The United States Court of Appeals for the Eleventh Circuit, applying Florida law, has held that a thirty-day statutory deadline to deny coverage did not apply to an insurer’s refusal to reimburse the insured for its pre-tender defense costs because this refusal did not constitute a “coverage defense” within the meaning of the statute. Embroidme.com, Inc. v. Travelers Property Cas. Co. of Am., 2017 WL 74694 (11th Cir. Jan. 9, 2017).

The insured, a promotional products franchise company, was sued for copyright infringement by a software company in April 2010. However, the insured failed to tender the claim to its liability insurer. Instead, the insured retained defense counsel and paid legal expenses from June 2010 until October 2011. The insured ultimately gave notice of the lawsuit to its insurer on October 10, 2011, and the insured and the insurer discussed the claim three days later. On November 21, 2011, the insurer agreed to defend subject to a reservation of rights but refused to pay any pre-tender defense costs. The insured filed a breach of contract suit seeking reimbursement for its pre-tender defense costs. On cross-motions for summary judgment, the insured contended that the insurer was estopped from denying payment of the pre-tender defense costs because its reservation of rights letter was issued after the thirty-day deadline for notification of coverage defenses imposed by Florida’s “Claims Administration Statute.” The insurer, in turn, argued that the statutory time frame did not apply because the policy provisions precluding the insured from incurring legal fees without prior approval constituted exclusions rather than coverage defenses. The district court agreed with the insurer and granted summary judgment in its favor.

On appeal, the court affirmed and held that the insurer was not required to comply with the statute when it refused to reimburse the insured for pre-tender defense costs because the policy expressly carved out pre-tender defense costs from the scope of coverage. The court highlighted the fact that the policy itself provided that “no insured will, except at the insured’s own cost, voluntarily make a payment, assume any obligation, or incur any expense, other than for first aid, without our consent.” Citing Florida Supreme Court authority, the court explained that the statute only applied to defenses that would preclude coverage for amounts that otherwise would fall within the policy’s scope of coverage. Because this policy did not provide coverage for pre-tender defense costs, the insurer was not estopped from refusing to reimburse the insured for such costs.
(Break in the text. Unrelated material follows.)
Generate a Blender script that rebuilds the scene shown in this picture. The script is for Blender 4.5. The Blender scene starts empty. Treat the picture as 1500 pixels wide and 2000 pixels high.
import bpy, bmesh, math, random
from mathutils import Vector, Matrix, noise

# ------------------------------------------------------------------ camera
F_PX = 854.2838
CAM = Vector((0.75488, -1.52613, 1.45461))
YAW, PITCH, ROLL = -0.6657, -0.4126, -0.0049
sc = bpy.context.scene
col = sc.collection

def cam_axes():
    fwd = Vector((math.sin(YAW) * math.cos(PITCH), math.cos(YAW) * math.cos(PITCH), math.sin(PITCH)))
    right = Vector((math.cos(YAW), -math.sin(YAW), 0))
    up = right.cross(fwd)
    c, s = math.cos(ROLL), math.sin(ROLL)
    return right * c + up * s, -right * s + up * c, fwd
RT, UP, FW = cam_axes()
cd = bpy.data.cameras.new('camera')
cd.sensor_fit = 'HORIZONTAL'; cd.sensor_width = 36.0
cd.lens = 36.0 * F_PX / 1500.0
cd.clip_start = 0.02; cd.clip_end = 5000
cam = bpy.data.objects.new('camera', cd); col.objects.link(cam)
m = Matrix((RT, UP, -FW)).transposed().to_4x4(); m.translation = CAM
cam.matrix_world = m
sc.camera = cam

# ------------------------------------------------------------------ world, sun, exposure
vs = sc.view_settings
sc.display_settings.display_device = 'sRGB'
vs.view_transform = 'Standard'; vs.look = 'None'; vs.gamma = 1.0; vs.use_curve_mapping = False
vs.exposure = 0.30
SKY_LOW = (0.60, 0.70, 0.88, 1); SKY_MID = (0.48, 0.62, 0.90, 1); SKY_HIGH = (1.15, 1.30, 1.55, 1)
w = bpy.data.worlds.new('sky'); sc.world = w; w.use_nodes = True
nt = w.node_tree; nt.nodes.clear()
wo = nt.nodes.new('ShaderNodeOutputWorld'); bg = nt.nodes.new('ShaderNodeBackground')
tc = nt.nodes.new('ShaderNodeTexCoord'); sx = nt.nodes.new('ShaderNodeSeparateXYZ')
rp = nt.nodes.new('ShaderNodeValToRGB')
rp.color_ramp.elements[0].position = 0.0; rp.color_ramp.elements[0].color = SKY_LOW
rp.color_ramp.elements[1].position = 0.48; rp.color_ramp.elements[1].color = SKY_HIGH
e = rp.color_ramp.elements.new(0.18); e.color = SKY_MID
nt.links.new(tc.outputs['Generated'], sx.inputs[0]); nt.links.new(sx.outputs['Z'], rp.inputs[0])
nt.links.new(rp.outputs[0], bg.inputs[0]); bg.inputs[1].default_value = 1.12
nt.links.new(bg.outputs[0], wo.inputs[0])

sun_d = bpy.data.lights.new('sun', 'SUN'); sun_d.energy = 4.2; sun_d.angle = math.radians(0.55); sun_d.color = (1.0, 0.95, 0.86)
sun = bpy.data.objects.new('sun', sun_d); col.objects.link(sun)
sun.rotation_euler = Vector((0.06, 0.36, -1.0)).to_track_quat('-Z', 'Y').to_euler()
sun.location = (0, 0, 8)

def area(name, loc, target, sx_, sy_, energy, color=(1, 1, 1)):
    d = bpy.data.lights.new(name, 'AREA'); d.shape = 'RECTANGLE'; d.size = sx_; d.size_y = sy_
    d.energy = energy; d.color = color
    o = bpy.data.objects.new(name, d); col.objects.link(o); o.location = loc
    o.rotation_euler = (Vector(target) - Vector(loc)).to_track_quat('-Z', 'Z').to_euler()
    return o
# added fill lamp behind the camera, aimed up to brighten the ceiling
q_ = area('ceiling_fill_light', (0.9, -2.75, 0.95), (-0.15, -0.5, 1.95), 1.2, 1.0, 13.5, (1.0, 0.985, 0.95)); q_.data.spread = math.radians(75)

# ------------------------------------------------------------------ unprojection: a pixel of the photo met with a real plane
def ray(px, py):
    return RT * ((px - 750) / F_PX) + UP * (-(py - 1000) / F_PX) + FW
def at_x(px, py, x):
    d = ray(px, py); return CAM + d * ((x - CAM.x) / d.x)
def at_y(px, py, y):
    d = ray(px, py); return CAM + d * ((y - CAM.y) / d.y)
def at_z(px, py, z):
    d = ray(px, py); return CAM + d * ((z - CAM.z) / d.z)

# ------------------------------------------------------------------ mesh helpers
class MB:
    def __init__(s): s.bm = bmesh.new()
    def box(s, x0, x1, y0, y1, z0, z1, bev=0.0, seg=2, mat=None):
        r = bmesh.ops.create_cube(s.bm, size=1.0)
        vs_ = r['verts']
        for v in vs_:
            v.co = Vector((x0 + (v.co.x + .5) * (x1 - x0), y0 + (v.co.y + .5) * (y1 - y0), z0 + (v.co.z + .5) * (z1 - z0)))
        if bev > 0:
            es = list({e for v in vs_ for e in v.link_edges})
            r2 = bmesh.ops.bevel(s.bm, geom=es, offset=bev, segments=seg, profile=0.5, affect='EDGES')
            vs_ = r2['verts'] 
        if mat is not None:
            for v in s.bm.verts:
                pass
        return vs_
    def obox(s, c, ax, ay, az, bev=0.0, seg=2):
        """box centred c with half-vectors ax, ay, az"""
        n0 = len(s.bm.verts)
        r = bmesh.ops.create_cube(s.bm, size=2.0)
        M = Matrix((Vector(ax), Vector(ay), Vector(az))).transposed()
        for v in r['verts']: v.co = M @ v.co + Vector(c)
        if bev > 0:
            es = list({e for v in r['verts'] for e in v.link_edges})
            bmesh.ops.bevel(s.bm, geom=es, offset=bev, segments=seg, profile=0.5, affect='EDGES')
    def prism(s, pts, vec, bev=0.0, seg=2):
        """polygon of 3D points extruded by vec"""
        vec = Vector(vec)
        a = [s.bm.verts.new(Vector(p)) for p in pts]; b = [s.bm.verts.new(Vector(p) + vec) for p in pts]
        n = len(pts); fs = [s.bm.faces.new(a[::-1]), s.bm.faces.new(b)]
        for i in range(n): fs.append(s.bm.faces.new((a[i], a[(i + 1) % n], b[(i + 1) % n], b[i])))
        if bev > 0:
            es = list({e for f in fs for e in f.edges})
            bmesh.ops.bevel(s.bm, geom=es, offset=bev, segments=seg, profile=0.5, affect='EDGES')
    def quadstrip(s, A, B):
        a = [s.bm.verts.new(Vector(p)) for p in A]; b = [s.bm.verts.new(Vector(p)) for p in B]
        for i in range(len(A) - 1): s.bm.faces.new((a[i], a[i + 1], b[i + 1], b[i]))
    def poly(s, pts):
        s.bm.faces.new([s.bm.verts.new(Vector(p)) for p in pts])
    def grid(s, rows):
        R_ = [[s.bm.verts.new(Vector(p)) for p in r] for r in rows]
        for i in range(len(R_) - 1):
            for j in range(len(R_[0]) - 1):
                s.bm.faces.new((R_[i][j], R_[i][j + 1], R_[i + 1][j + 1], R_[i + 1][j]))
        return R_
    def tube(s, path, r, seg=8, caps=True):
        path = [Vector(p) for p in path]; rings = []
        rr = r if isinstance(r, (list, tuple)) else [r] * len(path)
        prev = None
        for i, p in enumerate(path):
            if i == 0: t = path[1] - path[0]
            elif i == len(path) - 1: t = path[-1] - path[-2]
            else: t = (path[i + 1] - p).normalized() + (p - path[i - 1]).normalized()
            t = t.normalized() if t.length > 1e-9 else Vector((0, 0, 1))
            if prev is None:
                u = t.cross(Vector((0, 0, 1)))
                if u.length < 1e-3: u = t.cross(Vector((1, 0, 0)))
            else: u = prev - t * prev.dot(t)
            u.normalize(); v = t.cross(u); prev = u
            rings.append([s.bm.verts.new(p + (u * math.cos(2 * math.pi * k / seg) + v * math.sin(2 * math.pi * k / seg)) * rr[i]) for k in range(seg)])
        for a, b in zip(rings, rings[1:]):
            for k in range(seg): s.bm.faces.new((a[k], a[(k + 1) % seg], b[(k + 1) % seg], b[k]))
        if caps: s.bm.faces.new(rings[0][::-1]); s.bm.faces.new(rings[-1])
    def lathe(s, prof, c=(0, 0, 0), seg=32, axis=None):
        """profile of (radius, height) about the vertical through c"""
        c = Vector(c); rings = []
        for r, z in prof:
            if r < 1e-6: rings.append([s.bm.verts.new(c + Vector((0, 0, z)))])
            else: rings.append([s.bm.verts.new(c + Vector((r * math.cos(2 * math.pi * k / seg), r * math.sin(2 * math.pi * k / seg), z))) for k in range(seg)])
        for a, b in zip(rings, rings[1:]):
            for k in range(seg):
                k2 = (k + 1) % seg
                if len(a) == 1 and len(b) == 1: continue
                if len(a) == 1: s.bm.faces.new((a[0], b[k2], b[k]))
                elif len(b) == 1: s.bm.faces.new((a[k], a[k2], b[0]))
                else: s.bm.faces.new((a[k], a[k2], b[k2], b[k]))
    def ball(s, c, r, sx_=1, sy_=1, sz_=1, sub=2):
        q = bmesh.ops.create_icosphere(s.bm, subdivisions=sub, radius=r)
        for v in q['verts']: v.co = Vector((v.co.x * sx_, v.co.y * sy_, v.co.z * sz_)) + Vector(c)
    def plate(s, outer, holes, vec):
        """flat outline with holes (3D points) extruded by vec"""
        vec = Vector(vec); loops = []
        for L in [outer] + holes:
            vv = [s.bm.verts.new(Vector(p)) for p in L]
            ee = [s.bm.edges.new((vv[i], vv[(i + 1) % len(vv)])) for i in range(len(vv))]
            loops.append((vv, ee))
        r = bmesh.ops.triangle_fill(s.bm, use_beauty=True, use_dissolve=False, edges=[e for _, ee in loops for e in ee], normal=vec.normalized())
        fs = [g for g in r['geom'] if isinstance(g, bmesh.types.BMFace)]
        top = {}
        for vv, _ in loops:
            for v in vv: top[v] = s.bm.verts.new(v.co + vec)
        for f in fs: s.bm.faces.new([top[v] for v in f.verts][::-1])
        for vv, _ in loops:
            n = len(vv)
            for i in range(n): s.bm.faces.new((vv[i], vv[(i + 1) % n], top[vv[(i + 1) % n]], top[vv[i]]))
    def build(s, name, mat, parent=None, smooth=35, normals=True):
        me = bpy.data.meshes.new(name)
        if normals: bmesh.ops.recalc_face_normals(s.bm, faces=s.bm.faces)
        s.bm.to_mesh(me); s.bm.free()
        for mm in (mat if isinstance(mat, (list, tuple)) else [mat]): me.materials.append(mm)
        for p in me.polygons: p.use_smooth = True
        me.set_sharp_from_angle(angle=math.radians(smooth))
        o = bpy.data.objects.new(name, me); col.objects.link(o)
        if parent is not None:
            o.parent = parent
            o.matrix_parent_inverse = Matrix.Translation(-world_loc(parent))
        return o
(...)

The court also noted that the text of the statue does not apply the statutory time frame with respect to the duty to defend, only to the duty to indemnify. Further, the policy considerations underlying the Florida statute were not implicated because the statute’s purpose is to inform the insured of coverage defenses so the insured can stake steps to protect itself. As such, the court characterized the statute as being “forward-looking” in order to protect an insureds’ future decisions and interests. Because the insured had already incurred defense costs before it ever notified the insurer or triggered the insurer’s obligation to send a reservation of rights, the insurer’s decision to refuse to pay pre-tender defense costs had no impact on the insured’s future decisions in the ongoing litigation.